### Problem to work on
Repeat the data below exactly, dropping any pictures it holds.

### Supplied information
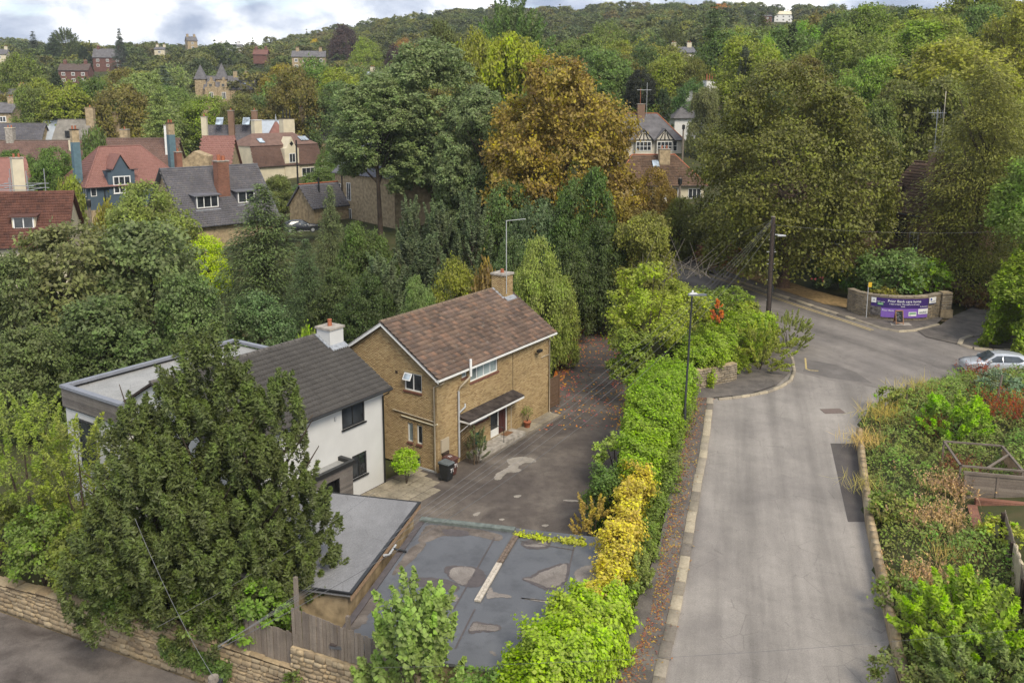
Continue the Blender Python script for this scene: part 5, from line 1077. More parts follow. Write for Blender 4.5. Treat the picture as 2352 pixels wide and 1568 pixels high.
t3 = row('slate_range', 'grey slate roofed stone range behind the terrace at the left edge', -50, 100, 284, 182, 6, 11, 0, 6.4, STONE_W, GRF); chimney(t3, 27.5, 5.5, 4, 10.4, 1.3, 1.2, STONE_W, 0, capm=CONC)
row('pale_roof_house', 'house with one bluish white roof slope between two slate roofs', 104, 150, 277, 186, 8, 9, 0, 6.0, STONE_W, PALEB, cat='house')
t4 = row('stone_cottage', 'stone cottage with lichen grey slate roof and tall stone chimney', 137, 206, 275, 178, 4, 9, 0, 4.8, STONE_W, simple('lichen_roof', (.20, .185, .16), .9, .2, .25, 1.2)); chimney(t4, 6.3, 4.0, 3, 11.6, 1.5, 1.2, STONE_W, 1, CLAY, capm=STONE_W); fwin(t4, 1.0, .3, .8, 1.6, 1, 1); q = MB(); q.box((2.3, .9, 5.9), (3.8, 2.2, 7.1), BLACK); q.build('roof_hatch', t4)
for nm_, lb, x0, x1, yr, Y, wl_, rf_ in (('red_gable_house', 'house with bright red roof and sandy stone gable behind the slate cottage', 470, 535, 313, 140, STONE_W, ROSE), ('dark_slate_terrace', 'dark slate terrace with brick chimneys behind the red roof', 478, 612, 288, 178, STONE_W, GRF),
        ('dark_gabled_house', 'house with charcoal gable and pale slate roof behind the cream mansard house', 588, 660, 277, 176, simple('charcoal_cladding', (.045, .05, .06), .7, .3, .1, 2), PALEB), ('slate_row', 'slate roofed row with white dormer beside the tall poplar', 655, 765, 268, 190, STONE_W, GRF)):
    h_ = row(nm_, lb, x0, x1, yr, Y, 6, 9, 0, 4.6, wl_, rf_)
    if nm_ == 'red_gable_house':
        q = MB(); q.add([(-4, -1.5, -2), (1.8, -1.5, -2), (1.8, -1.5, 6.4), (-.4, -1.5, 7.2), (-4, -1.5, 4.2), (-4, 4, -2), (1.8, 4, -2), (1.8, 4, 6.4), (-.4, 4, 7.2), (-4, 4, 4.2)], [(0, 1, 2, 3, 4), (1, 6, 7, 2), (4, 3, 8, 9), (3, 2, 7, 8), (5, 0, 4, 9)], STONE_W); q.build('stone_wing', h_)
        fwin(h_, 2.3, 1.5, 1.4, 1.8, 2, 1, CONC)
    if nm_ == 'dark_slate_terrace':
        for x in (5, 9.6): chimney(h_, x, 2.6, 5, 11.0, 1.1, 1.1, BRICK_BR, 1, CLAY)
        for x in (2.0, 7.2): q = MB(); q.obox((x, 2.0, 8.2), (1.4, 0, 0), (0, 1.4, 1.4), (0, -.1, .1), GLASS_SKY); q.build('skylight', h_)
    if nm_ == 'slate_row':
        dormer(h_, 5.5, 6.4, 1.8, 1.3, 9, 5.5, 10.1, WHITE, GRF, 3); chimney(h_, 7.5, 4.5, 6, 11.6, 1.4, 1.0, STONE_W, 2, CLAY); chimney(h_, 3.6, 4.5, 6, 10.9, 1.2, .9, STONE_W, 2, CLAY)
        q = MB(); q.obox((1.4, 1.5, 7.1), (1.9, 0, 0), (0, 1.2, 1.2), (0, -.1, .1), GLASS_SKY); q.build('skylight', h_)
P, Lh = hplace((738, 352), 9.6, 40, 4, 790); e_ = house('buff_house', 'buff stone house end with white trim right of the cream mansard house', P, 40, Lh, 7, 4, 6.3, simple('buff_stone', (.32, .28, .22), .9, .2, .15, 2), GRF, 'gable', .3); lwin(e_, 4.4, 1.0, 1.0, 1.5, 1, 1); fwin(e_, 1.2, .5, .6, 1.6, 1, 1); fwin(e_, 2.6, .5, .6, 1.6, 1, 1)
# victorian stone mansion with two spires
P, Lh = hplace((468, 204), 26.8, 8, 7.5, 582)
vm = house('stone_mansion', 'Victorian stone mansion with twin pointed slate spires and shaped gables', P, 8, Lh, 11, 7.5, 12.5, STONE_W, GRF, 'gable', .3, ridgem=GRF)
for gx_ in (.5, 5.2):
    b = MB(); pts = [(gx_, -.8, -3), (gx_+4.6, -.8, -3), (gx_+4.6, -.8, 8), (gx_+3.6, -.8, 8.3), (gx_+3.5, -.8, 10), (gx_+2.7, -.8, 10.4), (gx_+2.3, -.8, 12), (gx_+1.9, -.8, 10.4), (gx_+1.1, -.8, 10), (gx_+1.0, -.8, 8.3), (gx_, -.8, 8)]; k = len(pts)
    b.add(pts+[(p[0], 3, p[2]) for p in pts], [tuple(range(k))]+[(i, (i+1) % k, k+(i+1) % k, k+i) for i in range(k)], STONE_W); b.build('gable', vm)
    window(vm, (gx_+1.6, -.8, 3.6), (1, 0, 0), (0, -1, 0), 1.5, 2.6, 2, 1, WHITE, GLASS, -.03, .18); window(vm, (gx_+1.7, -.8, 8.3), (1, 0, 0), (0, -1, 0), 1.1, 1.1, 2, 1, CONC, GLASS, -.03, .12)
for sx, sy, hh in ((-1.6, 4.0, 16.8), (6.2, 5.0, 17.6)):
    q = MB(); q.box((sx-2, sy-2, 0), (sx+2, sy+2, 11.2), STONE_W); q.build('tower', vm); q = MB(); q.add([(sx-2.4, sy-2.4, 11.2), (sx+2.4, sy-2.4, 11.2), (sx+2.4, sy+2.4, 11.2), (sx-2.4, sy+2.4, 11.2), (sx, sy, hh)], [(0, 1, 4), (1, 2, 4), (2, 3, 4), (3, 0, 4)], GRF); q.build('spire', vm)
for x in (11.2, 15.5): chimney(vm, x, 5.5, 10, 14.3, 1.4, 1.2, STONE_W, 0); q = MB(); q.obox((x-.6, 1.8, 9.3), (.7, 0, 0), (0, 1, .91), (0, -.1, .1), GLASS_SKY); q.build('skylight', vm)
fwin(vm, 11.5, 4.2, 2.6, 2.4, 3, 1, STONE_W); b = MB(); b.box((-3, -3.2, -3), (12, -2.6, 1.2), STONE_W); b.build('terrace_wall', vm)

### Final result
Continue the Blender Python script for this scene: part 5, from line 1077. More parts follow. Write for Blender 4.5. Treat the picture as 2352 pixels wide and 1568 pixels high.
t3 = row('slate_range', 'grey slate roofed stone range behind the terrace at the left edge', -50, 100, 284, 182, 6, 11, 0, 6.4, STONE_W, GRF); chimney(t3, 27.5, 5.5, 4, 10.4, 1.3, 1.2, STONE_W, 0, capm=CONC)
row('pale_roof_house', 'house with one bluish white roof slope between two slate roofs', 104, 150, 277, 186, 8, 9, 0, 6.0, STONE_W, PALEB, cat='house')
t4 = row('stone_cottage', 'stone cottage with lichen grey slate roof and tall stone chimney', 137, 206, 275, 178, 4, 9, 0, 4.8, STONE_W, simple('lichen_roof', (.20, .185, .16), .9, .2, .25, 1.2)); chimney(t4, 6.3, 4.0, 3, 11.6, 1.5, 1.2, STONE_W, 1, CLAY, capm=STONE_W); fwin(t4, 1.0, .3, .8, 1.6, 1, 1); q = MB(); q.box((2.3, .9, 5.9), (3.8, 2.2, 7.1), BLACK); q.build('roof_hatch', t4)
for nm_, lb, x0, x1, yr, Y, wl_, rf_ in (('red_gable_house', 'house with bright red roof and sandy stone gable behind the slate cottage', 470, 535, 313, 140, STONE_W, ROSE), ('dark_slate_terrace', 'dark slate terrace with brick chimneys behind the red roof', 478, 612, 288, 178, STONE_W, GRF),
        ('dark_gabled_house', 'house with charcoal gable and pale slate roof behind the cream mansard house', 588, 660, 277, 176, simple('charcoal_cladding', (.045, .05, .06), .7, .3, .1, 2), PALEB), ('slate_row', 'slate roofed row with white dormer beside the tall poplar', 655, 765, 268, 190, STONE_W, GRF)):
    h_ = row(nm_, lb, x0, x1, yr, Y, 6, 9, 0, 4.6, wl_, rf_)
    if nm_ == 'red_gable_house':
        q = MB(); q.add([(-4, -1.5, -2), (1.8, -1.5, -2), (1.8, -1.5, 6.4), (-.4, -1.5, 7.2), (-4, -1.5, 4.2), (-4, 4, -2), (1.8, 4, -2), (1.8, 4, 6.4), (-.4, 4, 7.2), (-4, 4, 4.2)], [(0, 1, 2, 3, 4), (1, 6, 7, 2), (4, 3, 8, 9), (3, 2, 7, 8), (5, 0, 4, 9)], STONE_W); q.build('stone_wing', h_)
        fwin(h_, 2.3, 1.5, 1.4, 1.8, 2, 1, CONC)
    if nm_ == 'dark_slate_terrace':
        for x in (5, 9.6): chimney(h_, x, 2.6, 5, 11.0, 1.1, 1.1, BRICK_BR, 1, CLAY)
        for x in (2.0, 7.2): q = MB(); q.obox((x, 2.0, 8.2), (1.4, 0, 0), (0, 1.4, 1.4), (0, -.1, .1), GLASS_SKY); q.build('skylight', h_)
    if nm_ == 'slate_row':
        dormer(h_, 5.5, 6.4, 1.8, 1.3, 9, 5.5, 10.1, WHITE, GRF, 3); chimney(h_, 7.5, 4.5, 6, 11.6, 1.4, 1.0, STONE_W, 2, CLAY); chimney(h_, 3.6, 4.5, 6, 10.9, 1.2, .9, STONE_W, 2, CLAY)
        q = MB(); q.obox((1.4, 1.5, 7.1), (1.9, 0, 0), (0, 1.2, 1.2), (0, -.1, .1), GLASS_SKY); q.build('skylight', h_)
P, Lh = hplace((738, 352), 9.6, 40, 4, 790); e_ = house('buff_house', 'buff stone house end with white trim right of the cream mansard house', P, 40, Lh, 7, 4, 6.3, simple('buff_stone', (.32, .28, .22), .9, .2, .15, 2), GRF, 'gable', .3); lwin(e_, 4.4, 1.0, 1.0, 1.5, 1, 1); fwin(e_, 1.2, .5, .6, 1.6, 1, 1); fwin(e_, 2.6, .5, .6, 1.6, 1, 1)
# victorian stone mansion with two spires
P, Lh = hplace((468, 204), 26.8, 8, 7.5, 582)
vm = house('stone_mansion', 'Victorian stone mansion with twin pointed slate spires and shaped gables', P, 8, Lh, 11, 7.5, 12.5, STONE_W, GRF, 'gable', .3, ridgem=GRF)
for gx_ in (.5, 5.2):
    b = MB(); pts = [(gx_, -.8, -3), (gx_+4.6, -.8, -3), (gx_+4.6, -.8, 8), (gx_+3.6, -.8, 8.3), (gx_+3.5, -.8, 10), (gx_+2.7, -.8, 10.4), (gx_+2.3, -.8, 12), (gx_+1.9, -.8, 10.4), (gx_+1.1, -.8, 10), (gx_+1.0, -.8, 8.3), (gx_, -.8, 8)]; k = len(pts)
    b.add(pts+[(p[0], 3, p[2]) for p in pts], [tuple(range(k))]+[(i, (i+1) % k, k+(i+1) % k, k+i) for i in range(k)], STONE_W); b.build('gable', vm)
    window(vm, (gx_+1.6, -.8, 3.6), (1, 0, 0), (0, -1, 0), 1.5, 2.6, 2, 1, WHITE, GLASS, -.03, .18); window(vm, (gx_+1.7, -.8, 8.3), (1, 0, 0), (0, -1, 0), 1.1, 1.1, 2, 1, CONC, GLASS, -.03, .12)
for sx, sy, hh in ((-1.6, 4.0, 16.8), (6.2, 5.0, 17.6)):
    q = MB(); q.box((sx-2, sy-2, 0), (sx+2, sy+2, 11.2), STONE_W); q.build('tower', vm); q = MB(); q.add([(sx-2.4, sy-2.4, 11.2), (sx+2.4, sy-2.4, 11.2), (sx+2.4, sy+2.4, 11.2), (sx-2.4, sy+2.4, 11.2), (sx, sy, hh)], [(0, 1, 4), (1, 2, 4), (2, 3, 4), (3, 0, 4)], GRF); q.build('spire', vm)
for x in (11.2, 15.5): chimney(vm, x, 5.5, 10, 14.3, 1.4, 1.2, STONE_W, 0); q = MB(); q.obox((x-.6, 1.8, 9.3), (.7, 0, 0), (0, 1, .91), (0, -.1, .1), GLASS_SKY); q.build('skylight', vm)
fwin(vm, 11.5, 4.2, 2.6, 2.4, 3, 1, STONE_W); b = MB(); b.box((-3, -3.2, -3), (12, -2.6, 1.2), STONE_W); b.build('terrace_wall', vm)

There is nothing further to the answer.